Heller v. Clark Merchandisers, Inc.

9 Misc. 2d 106 | N.Y. Sup. Ct. | 1955

Charles J. Beckinella, J.

The motion papers reveal a dispute among three persons who among them own equally the stock of a domestic corporation, Clark Merchandisers, Inc. By a not unusual arrangement, these persons had entered into a contract for the purpose of permitting equality of control, for the sharing of the corporate offices and for the payment to them of stated salaries. Such contracts, where not violative of positive law or the rights of creditors, are permissible. (Clark v. Dodge, 269 N. Y. 410, 416; Benintendi v. Kenton Hotel, 294 N. Y. 112, 118.) The law, of course, will not sanction a “sterilized” board of directors (Long Park v. Trenton-New Brunswick Theatres Co., 297 N. Y. 174). A disagreement subsequently occurring among them, two of their number, at a *107special meeting of the hoard of directors called by them and attended by petitioner as the third member of the board, discharged petitioner as an officer and employee of the corporation and terminated his salary as such.

Petitioner, by this motion, seeks an order, pursuant to article 78 of the Civil Practice Act “ setting aside the Special Meeting of the Board of Directors of July 5, 1955, vacating the removal of the petitioner as vice-president and secretary of the respondent corporation, and for such other and further relief as to the court may seem just and proper.”

By cross motion respondents ask that the petition be dismissed.

It is apparent from a reading of the petition that the petitioner relies not on any violation of statutory law governing corporations but upon the contract made between the parties for the protection of his rights, such as his continuance as vice-president and secretary (par. 7); payment to him of his salary of $150 a week (id.); and an agreement to submit any and all disputes to arbitration (par. 8). Although petitioner does charge a violation of the corporate by-laws with respect to the conduct of the special meeting, section 28 of the General Corporation Law provides that any business may be transacted at a meeting of a board of directors at which every director is present.

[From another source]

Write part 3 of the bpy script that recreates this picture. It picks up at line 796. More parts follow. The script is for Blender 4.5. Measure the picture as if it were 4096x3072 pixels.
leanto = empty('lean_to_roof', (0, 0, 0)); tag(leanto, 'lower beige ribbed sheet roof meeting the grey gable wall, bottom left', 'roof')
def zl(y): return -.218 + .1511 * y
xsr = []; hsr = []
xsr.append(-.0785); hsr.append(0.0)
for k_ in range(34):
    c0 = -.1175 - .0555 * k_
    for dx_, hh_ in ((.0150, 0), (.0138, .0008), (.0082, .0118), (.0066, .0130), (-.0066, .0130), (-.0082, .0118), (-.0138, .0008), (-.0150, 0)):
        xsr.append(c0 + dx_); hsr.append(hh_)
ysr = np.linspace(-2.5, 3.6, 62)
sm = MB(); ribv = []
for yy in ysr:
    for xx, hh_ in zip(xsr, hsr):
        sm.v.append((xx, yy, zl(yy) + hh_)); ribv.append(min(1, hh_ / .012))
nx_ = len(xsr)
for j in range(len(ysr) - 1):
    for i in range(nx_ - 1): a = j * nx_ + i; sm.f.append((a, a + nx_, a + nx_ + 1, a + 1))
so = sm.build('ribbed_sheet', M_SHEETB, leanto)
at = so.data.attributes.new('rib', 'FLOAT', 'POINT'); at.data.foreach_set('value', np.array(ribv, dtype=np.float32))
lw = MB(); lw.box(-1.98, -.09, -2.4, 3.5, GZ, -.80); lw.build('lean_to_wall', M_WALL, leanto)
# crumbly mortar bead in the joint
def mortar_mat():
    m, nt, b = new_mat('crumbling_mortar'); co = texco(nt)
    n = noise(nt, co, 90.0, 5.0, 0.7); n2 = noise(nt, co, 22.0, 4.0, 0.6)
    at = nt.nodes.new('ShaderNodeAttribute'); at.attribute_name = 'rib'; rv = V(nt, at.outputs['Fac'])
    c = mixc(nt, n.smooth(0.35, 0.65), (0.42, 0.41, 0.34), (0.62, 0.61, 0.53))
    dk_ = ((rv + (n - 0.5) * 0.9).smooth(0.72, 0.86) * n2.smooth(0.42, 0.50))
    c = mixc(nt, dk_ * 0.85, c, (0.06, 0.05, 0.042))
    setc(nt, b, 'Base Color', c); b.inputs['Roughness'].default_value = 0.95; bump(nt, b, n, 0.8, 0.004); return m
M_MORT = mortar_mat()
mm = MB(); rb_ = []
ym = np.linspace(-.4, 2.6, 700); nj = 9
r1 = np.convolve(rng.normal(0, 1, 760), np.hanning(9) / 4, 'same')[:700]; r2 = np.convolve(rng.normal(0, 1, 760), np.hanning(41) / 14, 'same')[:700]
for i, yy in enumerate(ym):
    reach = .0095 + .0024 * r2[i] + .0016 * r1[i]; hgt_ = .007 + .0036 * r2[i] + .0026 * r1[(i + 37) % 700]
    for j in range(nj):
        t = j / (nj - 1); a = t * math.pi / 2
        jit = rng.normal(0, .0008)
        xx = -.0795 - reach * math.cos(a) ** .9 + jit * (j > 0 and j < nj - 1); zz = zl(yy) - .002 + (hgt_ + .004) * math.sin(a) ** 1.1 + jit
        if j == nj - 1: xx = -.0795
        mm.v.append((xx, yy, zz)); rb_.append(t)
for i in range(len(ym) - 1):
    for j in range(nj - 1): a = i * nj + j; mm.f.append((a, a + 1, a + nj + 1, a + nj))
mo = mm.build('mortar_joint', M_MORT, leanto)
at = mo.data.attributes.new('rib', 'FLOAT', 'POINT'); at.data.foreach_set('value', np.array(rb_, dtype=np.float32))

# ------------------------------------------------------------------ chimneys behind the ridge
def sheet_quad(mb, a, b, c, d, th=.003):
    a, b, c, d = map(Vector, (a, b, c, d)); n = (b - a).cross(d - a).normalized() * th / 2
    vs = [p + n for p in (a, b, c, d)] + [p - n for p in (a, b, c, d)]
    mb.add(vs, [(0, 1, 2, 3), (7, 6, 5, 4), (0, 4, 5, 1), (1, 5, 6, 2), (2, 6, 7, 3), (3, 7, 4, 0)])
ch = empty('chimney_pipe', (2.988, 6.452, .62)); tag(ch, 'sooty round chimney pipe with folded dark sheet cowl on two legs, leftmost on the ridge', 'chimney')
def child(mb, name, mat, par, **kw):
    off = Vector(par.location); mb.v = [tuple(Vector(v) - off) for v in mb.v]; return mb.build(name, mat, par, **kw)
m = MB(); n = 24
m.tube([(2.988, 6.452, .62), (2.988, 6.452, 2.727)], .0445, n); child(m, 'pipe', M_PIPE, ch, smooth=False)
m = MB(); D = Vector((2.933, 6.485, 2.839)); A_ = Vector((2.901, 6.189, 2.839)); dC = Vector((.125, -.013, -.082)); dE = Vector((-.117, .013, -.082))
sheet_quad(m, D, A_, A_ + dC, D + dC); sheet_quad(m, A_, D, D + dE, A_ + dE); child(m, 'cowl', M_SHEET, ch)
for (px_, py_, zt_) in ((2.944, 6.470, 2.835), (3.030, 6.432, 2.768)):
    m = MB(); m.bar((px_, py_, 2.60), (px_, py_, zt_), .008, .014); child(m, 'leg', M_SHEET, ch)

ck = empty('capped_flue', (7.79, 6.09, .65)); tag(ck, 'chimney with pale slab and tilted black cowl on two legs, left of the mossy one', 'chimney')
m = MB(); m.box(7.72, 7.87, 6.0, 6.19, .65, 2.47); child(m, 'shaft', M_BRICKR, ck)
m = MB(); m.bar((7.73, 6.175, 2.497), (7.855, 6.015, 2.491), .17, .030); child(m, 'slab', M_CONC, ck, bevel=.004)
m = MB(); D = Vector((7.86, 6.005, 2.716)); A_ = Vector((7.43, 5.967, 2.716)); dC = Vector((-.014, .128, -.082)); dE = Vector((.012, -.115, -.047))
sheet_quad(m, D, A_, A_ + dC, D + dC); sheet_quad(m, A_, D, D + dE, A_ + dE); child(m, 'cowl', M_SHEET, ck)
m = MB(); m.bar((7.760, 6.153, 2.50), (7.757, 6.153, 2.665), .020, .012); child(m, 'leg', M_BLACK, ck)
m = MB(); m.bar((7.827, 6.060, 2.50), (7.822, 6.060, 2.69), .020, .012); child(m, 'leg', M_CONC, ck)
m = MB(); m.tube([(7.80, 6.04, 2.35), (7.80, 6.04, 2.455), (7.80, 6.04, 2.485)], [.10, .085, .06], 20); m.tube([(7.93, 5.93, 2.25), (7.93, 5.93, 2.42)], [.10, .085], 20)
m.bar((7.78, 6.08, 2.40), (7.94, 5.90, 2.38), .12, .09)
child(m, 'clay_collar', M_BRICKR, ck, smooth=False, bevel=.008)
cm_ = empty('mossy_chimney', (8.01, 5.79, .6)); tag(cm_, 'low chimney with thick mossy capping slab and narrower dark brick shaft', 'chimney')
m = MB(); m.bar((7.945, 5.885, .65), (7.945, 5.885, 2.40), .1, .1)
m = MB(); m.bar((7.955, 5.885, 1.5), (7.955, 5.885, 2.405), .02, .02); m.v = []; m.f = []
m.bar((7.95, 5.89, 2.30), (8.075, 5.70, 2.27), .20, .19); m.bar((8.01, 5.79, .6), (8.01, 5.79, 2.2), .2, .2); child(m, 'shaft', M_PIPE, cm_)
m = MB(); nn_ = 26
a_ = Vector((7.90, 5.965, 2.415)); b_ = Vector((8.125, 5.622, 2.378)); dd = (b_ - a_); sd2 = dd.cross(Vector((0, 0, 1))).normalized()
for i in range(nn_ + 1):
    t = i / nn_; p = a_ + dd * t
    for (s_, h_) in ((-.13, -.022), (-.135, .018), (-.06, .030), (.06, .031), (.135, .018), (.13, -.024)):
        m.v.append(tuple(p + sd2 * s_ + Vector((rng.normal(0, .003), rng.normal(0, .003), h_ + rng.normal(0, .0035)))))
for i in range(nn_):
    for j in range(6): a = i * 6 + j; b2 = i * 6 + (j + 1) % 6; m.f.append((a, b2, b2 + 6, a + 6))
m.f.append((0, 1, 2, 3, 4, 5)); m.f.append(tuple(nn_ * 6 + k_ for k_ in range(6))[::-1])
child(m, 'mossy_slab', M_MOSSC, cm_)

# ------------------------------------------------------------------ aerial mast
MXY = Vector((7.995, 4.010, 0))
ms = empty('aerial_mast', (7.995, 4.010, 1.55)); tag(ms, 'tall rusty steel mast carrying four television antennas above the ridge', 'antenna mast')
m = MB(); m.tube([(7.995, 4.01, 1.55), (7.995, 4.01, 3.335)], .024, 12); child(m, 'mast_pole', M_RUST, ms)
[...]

“As a general rule courts have nothing to do with the internal management of business corporations.” (Flynn v. Brooklyn City R. R. Co., 158 N. Y. 493, 507.) The manner in which they may intervene, summarily, as here sought, is limited and prescribed by statute. By section 25 of the General Corporation Law, for example, the Supreme Court, at a Special Term, is authorized to take proof and pass upon the validity of corporate elections. Even in such case the inquiry goes only to the regularity thereof and is not concerned with the permissible discretion of the stockholders or directors. No such election is before it on this application, but rather the removal of an officer by the majority vote of a board of directors. The directors, of course, are the managers of the corporation, and by their majority acts conduct its affairs, including the appointment of its officers. (General Corporation Law, § 14, subd. 4; §§ 27, 28; Stock Corporation Law, § 60.) Such power carries with it the correlative power of removal (Walker Mem. Baptist Church v. Saunders, 173 Misc. 455, affd. 259 App. Div. 1010, revd. on other grounds 285 N. Y. 462).

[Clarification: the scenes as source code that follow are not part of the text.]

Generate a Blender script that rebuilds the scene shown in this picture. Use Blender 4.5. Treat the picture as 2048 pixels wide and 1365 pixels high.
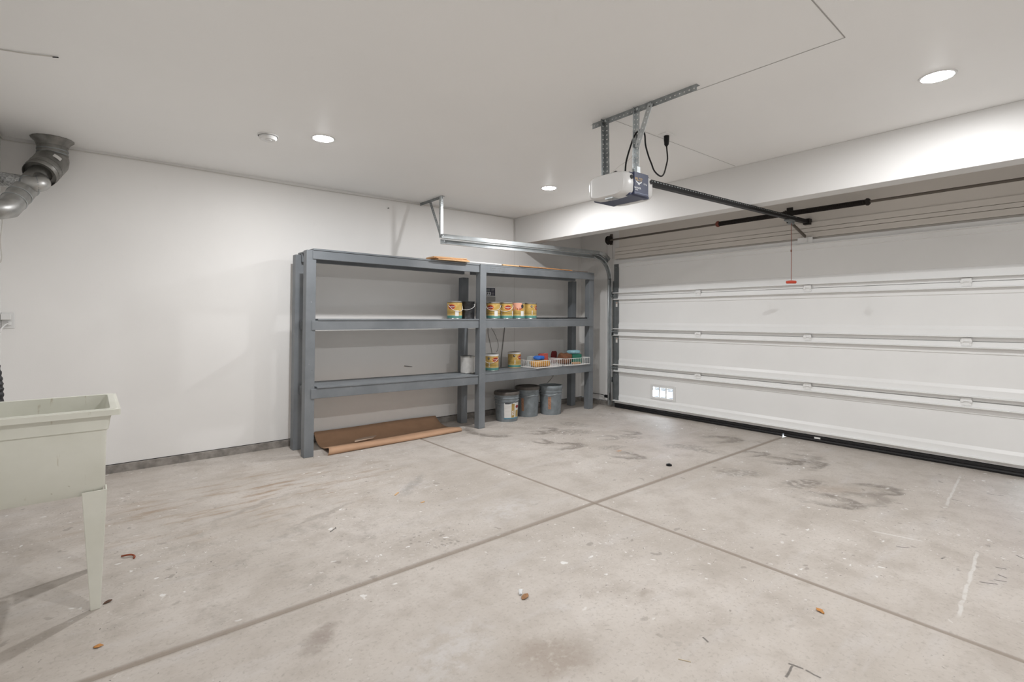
import bpy, bmesh, math, random
from mathutils import Vector, Matrix

for o in list(bpy.data.objects):
    bpy.data.objects.remove(o, do_unlink=True)
S = bpy.context.scene
COL = S.collection
PI = math.pi
random.seed(7)

# ------------------------------------------------------------------ camera, world, exposure
cam_data = bpy.data.cameras.new('camera')
cam = bpy.data.objects.new('camera', cam_data)
COL.objects.link(cam)
cam.location = (0, 0, 1.25)
cam.rotation_euler = (PI/2, 0, math.radians(50.35-90))
cam_data.sensor_width = 36
cam_data.lens = 1015/2048*36
cam_data.shift_y = -47.5/2048
cam_data.clip_start = 0.02
S.camera = cam

world = bpy.data.worlds.new('world')
S.world = world
world.use_nodes = True
wb = world.node_tree.nodes['Background']
wb.inputs['Color'].default_value = (0.80, 0.90, 1.0, 1)
wb.inputs['Strength'].default_value = 5.0

S.view_settings.view_transform = 'Standard'
S.view_settings.look = 'None'
S.view_settings.gamma = 1
S.view_settings.exposure = 2.97
S.view_settings.use_curve_mapping = False
LAMP = 79.0

# ------------------------------------------------------------------ room measures (metres)
XL, XD = -0.505, 5.635          # left wall, garage-door wall
YA, YF = 5.18, -1.0             # shelf wall, wall behind the camera
ZC = 2.565                      # ceiling
JX, JY = 2.605, 2.275           # floor joints

# ------------------------------------------------------------------ materials
def mat(name, col, rough=0.6, metal=0.0, emit=None, strength=0, noise=0.0, nscale=8.0, bump=0.0, bscale=60.0, spec=None, trans=0.0):
    m = bpy.data.materials.new(name)
    m.use_nodes = True
    nt = m.node_tree
    b = nt.nodes['Principled BSDF']
    b.inputs['Base Color'].default_value = (*col, 1)
    b.inputs['Roughness'].default_value = rough
    b.inputs['Metallic'].default_value = metal
    if spec is not None: b.inputs['Specular IOR Level'].default_value = spec
    if emit:
        b.inputs['Emission Color'].default_value = (*emit, 1)
        b.inputs['Emission Strength'].default_value = strength
    if noise or bump:
        tc = nt.nodes.new('ShaderNodeTexCoord')
    if noise:
        n = nt.nodes.new('ShaderNodeTexNoise')
        n.inputs['Scale'].default_value = nscale
        n.inputs['Detail'].default_value = 6
        r = nt.nodes.new('ShaderNodeValToRGB')
        r.color_ramp.elements[0].position = 0.3
        r.color_ramp.elements[1].position = 0.7
        r.color_ramp.elements[0].color = (*[max(0, c*(1-noise)) for c in col], 1)
        r.color_ramp.elements[1].color = (*[min(1, c*(1+noise)) for c in col], 1)
        nt.links.new(tc.outputs['Object'], n.inputs['Vector'])
        nt.links.new(n.outputs['Fac'], r.inputs['Fac'])
        nt.links.new(r.outputs['Color'], b.inputs['Base Color'])
    if bump:
        n2 = nt.nodes.new('ShaderNodeTexNoise')
        n2.inputs['Scale'].default_value = bscale
        n2.inputs['Detail'].default_value = 4
        bp = nt.nodes.new('ShaderNodeBump')
        bp.inputs['Strength'].default_value = bump
        bp.inputs['Distance'].default_value = 0.003
        nt.links.new(tc.outputs['Object'], n2.inputs['Vector'])
        nt.links.new(n2.outputs['Fac'], bp.inputs['Height'])
        nt.links.new(bp.outputs['Normal'], b.inputs['Normal'])
    return m

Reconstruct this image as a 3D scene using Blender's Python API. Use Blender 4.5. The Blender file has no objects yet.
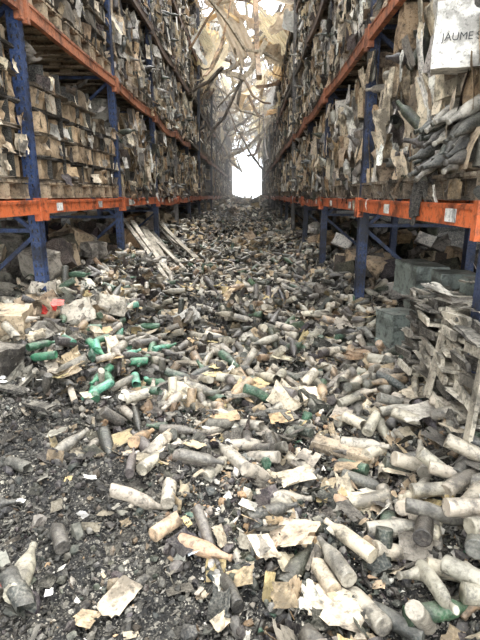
import bpy, bmesh, math, random
import numpy as np
from mathutils import Vector, Matrix, Euler
random.seed(7); rng=np.random.default_rng(11)
scn=bpy.context.scene
EYE=1.55
# ---------------------------------------------------------------- noise
_tab=rng.random((256,256))
def vn(x,y,s=0):
    x=np.asarray(x,float)+s*17.3+500; y=np.asarray(y,float)+s*9.1+500
    xi=np.floor(x).astype(int); yi=np.floor(y).astype(int)
    fx=x-xi; fy=y-yi; fx=fx*fx*(3-2*fx); fy=fy*fy*(3-2*fy)
    a=_tab[xi%256,yi%256]; b=_tab[(xi+1)%256,yi%256]; c=_tab[xi%256,(yi+1)%256]; d=_tab[(xi+1)%256,(yi+1)%256]
    return (a*(1-fx)+b*fx)*(1-fy)+(c*(1-fx)+d*fx)*fy-0.5
def sm(t):
    t=np.clip(t,0,1); return t*t*(3-2*t)
def H(x,y):
    x=np.asarray(x,float); y=np.asarray(y,float)
    h=0.22+0.24*vn(x*.9,y*.7,1)*sm(y/3)+0.2*vn(x*2.3,y*2.3,2)*(.5+.5*sm((y-1.5)/2))+0.07*vn(x*6,y*6,3)+0.025*vn(x*15,y*15,4)
    h=h+0.40*sm((-x-0.9)/1.1)*sm((y-1.2)/2.2)+0.22*sm((x-.6)/.7)+0.5*sm((y-14)/28)
    h=h+0.1*sm((y-5)/4)*vn(x*1.3,y*.5,8)*2
    return h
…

Other avenues of judicial supervision are set forth in article 6 of the General Corporation Law. They are not involved here. *108If they were, the remedy to enforce them would be by action (see § 60).

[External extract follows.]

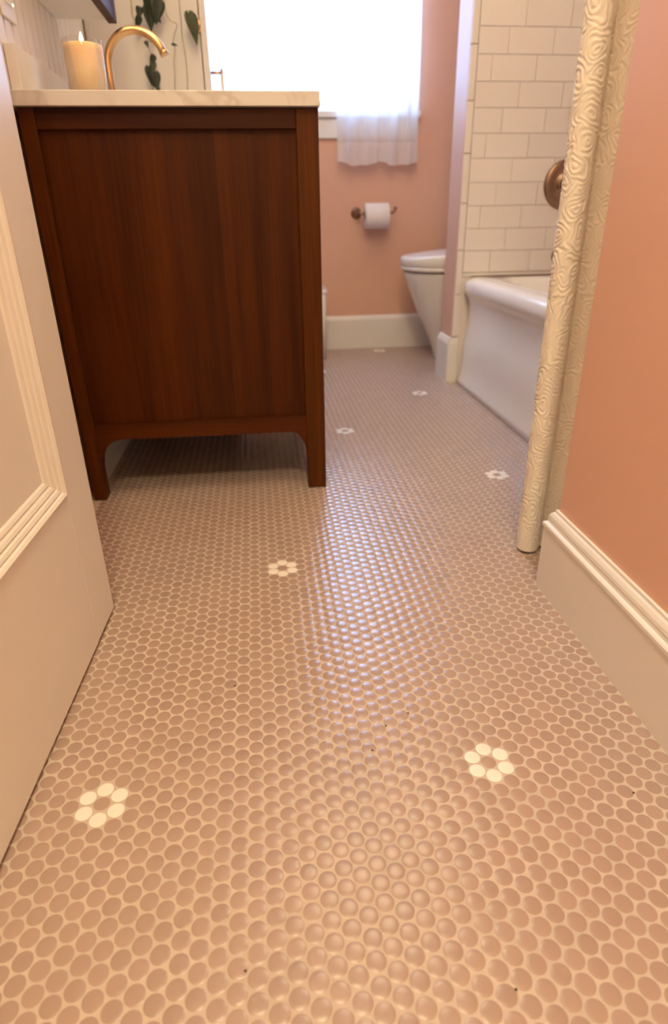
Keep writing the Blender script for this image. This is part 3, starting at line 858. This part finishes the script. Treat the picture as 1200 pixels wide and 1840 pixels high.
dv = thing('shower_diverter', (1.350, YP0-0.01, 0.88), 'small bronze diverter knob higher on the tile wall', 'valve')
obj('escutcheon', MB().lathe([(0.026,0),(0.025,-0.006),(0.016,-0.010)], (1.353, YP0-0.0100, 0.912), 'Y', 28), 'bronze', dv)
obj('knob', MB().lathe([(0.010,-0.0105),(0.010,-0.026),(0.019,-0.032),(0.019,-0.044),(0.004,-0.048)], (1.353, YP0-0.0100, 0.912), 'Y', 24), 'bronze', dv)
sp = thing('tub_spout', (1.345, YP0-0.01, 0.44), 'bronze tub spout just above the rim, mostly behind the curtain', 'spout')
obj('flange', MB().lathe([(0.027,0),(0.026,-0.006),(0.019,-0.012)], (1.348, YP0-0.0100, 0.460), 'Y', 28), 'bronze', sp)
obj('spout', MB().tube(catmull([(1.348, YP0-0.022, 0.460), (1.348, YP0-0.07, 0.460), (1.348, YP0-0.11, 0.455), (1.348, YP0-0.125, 0.440)], 6), 0.018, 18), 'bronze', sp)

# ------------------------------------------------------------------ shower curtain (embossed cotton, gathered)
CPATH = [(0.90,0.440),(0.85,0.447),(0.80,0.457),(0.777,0.470),(0.7620,0.484),(0.7525,0.503),(0.7475,0.508),(0.7415,0.501),(0.731,0.490),(0.717,0.486),(0.7055,0.492),(0.7005,0.503),(0.7005,0.515),(0.7070,0.526),(0.722,0.533),(0.76,0.541),(0.83,0.553),(0.92,0.560),(0.943,0.571),(0.92,0.583),(0.84,0.590),(0.785,0.598),(0.770,0.610),(0.79,0.622),(0.85,0.630),(0.92,0.638),(0.945,0.650),(0.92,0.662),(0.85,0.668),(0.81,0.678)]
dense = np.array(catmull(CPATH, 24))
seg = np.r_[0, np.cumsum(np.linalg.norm(np.diff(dense, axis=0), axis=1))]
i_a = 3*24; i_b = 16*24
ua, ub = seg[i_a], seg[i_b]
us = np.r_[np.arange(0, ua, 0.008), np.arange(ua, ub, 0.0018), np.arange(ub, seg[-1], 0.008)]
zs = np.r_[np.arange(0.006, 1.45, 0.0018), np.arange(1.45, 2.03, 0.02), [2.03]]
cx_ = np.interp(us, seg, dense[:,0]); cy_ = np.interp(us, seg, dense[:,1])
tx = np.gradient(cx_, us); ty = np.gradient(cy_, us); ln = np.hypot(tx, ty); nx_, ny_ = -ty/ln, tx/ln
U, Z = np.meshgrid(us, zs)
rng = np.random.RandomState(7)
cs = 0.040
best = np.full(U.shape, 1e9); idb = np.zeros(U.shape)
U0, Z0 = U, Z
U = U + 0.0045*np.sin(Z0*95+U0*40) + 0.002*np.sin(Z0*260+1.3)
Z = Z + 0.004*np.sin(U0*110+Z0*33) + 0.002*np.sin(U0*240+Z0*60)
gi, gj = np.floor(U/cs).astype(int), np.floor(Z/cs).astype(int)
for di in (-1,0,1):
    for dj in (-1,0,1):
        a, b = gi+di, gj+dj
        h = (a*374761393 + b*668265263) & 0x7fffffff
        h = ((h ^ (h >> 13))*1274126177) & 0x7fffffff
        r1 = (h & 0xffff)/65535.0; r2 = ((h >> 8) & 0xffff)/65535.0
        dx = U-(a+0.15+0.7*r1)*cs; dz = Z-(b+0.15+0.7*r2)*cs
        ang = r1*6.28; ex, ez = dx*np.cos(ang)+dz*np.sin(ang), -dx*np.sin(ang)+dz*np.cos(ang)
        d = np.sqrt(ex**2 + (ez*0.78)**2)
        m_ = d < best
        best = np.where(m_, d, best); idb = np.where(m_, r2, idb)
relief = np.sin(2*np.pi*(best/0.0064 + idb)) * 0.00072
U, Z = U0, Z0
fade = np.clip((U-ua)/0.01, 0, 1)*np.clip((ub-U)/0.01, 0, 1)*np.clip((1.44-Z)/0.05, 0, 1)*np.clip((Z-0.012)/0.01, 0, 1)
relief = relief*fade
top = np.clip((Z-0.95)/1.08, 0, 1)
top = top*top*(3-2*top)
X = cx_[None,:] + nx_[None,:]*relief + top*(0.965-cx_[None,:])*0.55 + 0.0035*np.sin(Z*2.3+0.6)
Y = cy_[None,:] + ny_[None,:]*relief + 0.003*np.sin(Z*3.1)
V = np.stack([X, Y, Z], -1).reshape(-1, 3)
nu, nz = len(us), len(zs)
ii = (np.arange(nz-1)[:,None]*nu + np.arange(nu-1)[None,:]).ravel()
F = np.stack([ii, ii+1, ii+nu+1, ii+nu], 1)
mb = MB(); mb.v = V.tolist(); mb.f = [tuple(q) for q in F.tolist()]; mb.smooth = [True]*len(mb.f)
scu = thing('shower_curtain', (0.83, 0.56, 0.006), 'cream shower curtain with embossed swirls, gathered by the right wall', 'shower curtain')
obj('cloth', mb, 'curtain_cotton', scu, recalc=False)
rb = MB().tube([(0.985, YE+0.001, 2.10), (0.985, YP0-0.011, 2.10)], 0.0125, 16)
rb.lathe([(0.03,0.001),(0.03,0.008),(0.016,0.016)], (0.985, YE, 2.10), 'Y', 20).lathe([(0.03,-0.011),(0.03,-0.018),(0.016,-0.026)], (0.985, YP0, 2.10), 'Y', 20)
tag(obj('shower_rod', rb, 'bronze'), 'bronze shower curtain rod over the tub edge', 'rod')
for k in range(8):
    yv = 0.47 + k*0.028
    c = (0.985, yv, 2.0845)
    obj('curtain_ring', MB().tube([(c[0]+0.031*math.cos(a*math.pi/10), c[1], c[2]+0.031*math.sin(a*math.pi/10)) for a in range(21)], 0.0016, 6), 'bronze', scu)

While this court retains its ancient and inherent visitorial supervision of corporations (Raub v. Gerken, 127 App. Div. 42), there is no showing here to invoke that power since petitioner’s asserted rights stem from his contract.

In my opinion the provisions of article 78 of the Civil Practice Act are inapplicable to the facts shown. Article 78 is a general statute which obtains where no other remedy is specifically provided (Matter of L’Hommedieu v. Board of Regents, 276 App. Div. 494, 502; Moir v. Provident Sav. Life Assur. Soc., 127 App. Div. 591, 604; Marfran Realty Corp. v. Agin, 261 App. Div. 927).

Petitioner is not without remedy. For violation of his contractual rights he may bring suit for specific performance and damages. For fraudulent acts done he can sue as a stockholder or pursuant to sections 60 and 61 of the General Corporation Law. Such relief, however, is to be sought in a plenary action. (Cf. Everett v. Phillips, 288 N. Y. 227; McQuade v. Stoneham, 263 N. Y. 323; Clark v. Dodge, supra.)

Accordingly, petitioner’s motion is denied and respondents’ cross motion to dismiss is granted, but without prejudice to petitioner’s rights otherwise. Settle order on notice.